Regia di Raoul Walsh vedi scheda film
«1. Combattiamo per la sopravvivenza come nazione; 2. Noi stiamo combattendo contro una controrivoluzione che cerca di spazzar via tutti i progressi che l'uomo ha fatto nella lotta contro la tirannide cominciata nel 1776; 3. Noi stiamo lottando per le 4 libertà: la libertà di religione e di parola, la libertà dal bisogno e dalla paura. Perché siano preservate per noi, dobbiamo preservarle per tutti.» Così comincia la Sezione I, significativamente intitolata Why We Fight, del Government Information Manual for the Motion Picture Industry (in sostanza un Manuale di propaganda) diramato nel 1942 all'industria cinematografica dall'Office of War Information, appositamente costituito dal presidente Roosevelt. Il Manuale contiene tutte le regole per la realizzazione di validi ed efficaci film sulla guerra in corso nel Pacifico e, successivamente (a partire dallo sbarco in Sicilia), in Europa. Sono presi in considerazione tutti gli aspetti che emergono durante il racconto di un film bellico: le ragioni per cui si combatte, il nemico, il capo, l'eroe, lo spirito di corpo, come mostrare i morti e i feriti, come descrivere gli alleati e così via. Alcuni di questi aspetti - lo sottolinea bene Giuliana Muscio nel suo saggio Hollywood va in guerra, all'interno della Storia del cinema mondiale di Gian Piero Brunetta - sono validi ancora oggi, mentre altri sono ormai desueti. Del resto, lo stesso Manuale fu modificato nel corso del tempo, particolarmente con l'evolversi della guerra in favore degli Alleati, tanto che, se in un primo momento l'accento era stato posto sul contro cosa combattiamo, in un secondo tempo si dette importanza al per che cosa combattiamo e di quale pace ci sarà bisogno dopo la vittoria. Gli aspetti indicati nel Manuale dell'OWI sono tutti presenti nel film di Walsh, un professionista di tale bravura da riuscire a far coesistere questi elementi d'obbligo in una struttura di film avvincente ed emotivamente coinvolgente.
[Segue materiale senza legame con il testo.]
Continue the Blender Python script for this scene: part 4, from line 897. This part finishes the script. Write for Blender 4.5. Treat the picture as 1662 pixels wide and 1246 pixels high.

Un capitano paterno (assai efficace, qui, l'interpretazione di Errol Flynn, l'imboscato per eccellenza di Hollywood), assolutamente non invadente né primadonna, guida una squadra di paracadutisti all'interno del territorio birmano, per distruggere una stazione radar giapponese, in vista di un attacco alleato in grande stile. L'obiettivo è raggiunto con relativa facilità, ma il ritorno alla base sarà una marcia pericolosissima all'interno della giungla birmana, a metà tra l'Anabasi di Senofonte e il ricordo della Pattuglia sperduta (1934) di John Ford. I nemici sono astuti e crudeli e del resto così doveva essere: anche il Manuale sottolinea che noi stiamo dalla parte giusta e loro dalla parte sbagliata.
Nella descrizione del plotone americano si tiene conto del melting pot che era l'esercito statunitense, formato soprattutto da non professionisti (il capitano Nelson è un architetto del Maine, ma c'è anche un soldato d'origine italiana, interpretato da Anthony Caruso, fifone al momento del lancio col paracadute), ma anche dell'importanza degli alleati: ed infatti della spedizione fanno parte due Gurkha indiani ed un ufficiale dell'esercito cinese. E tuttavia, nonostante le minuziose prescrizioni del Manuale di propaganda, il film riuscì a scontentare l'alleato britannico, di cui non si fa menzione, mentre la sua presenza era storica e preponderante in Birmania.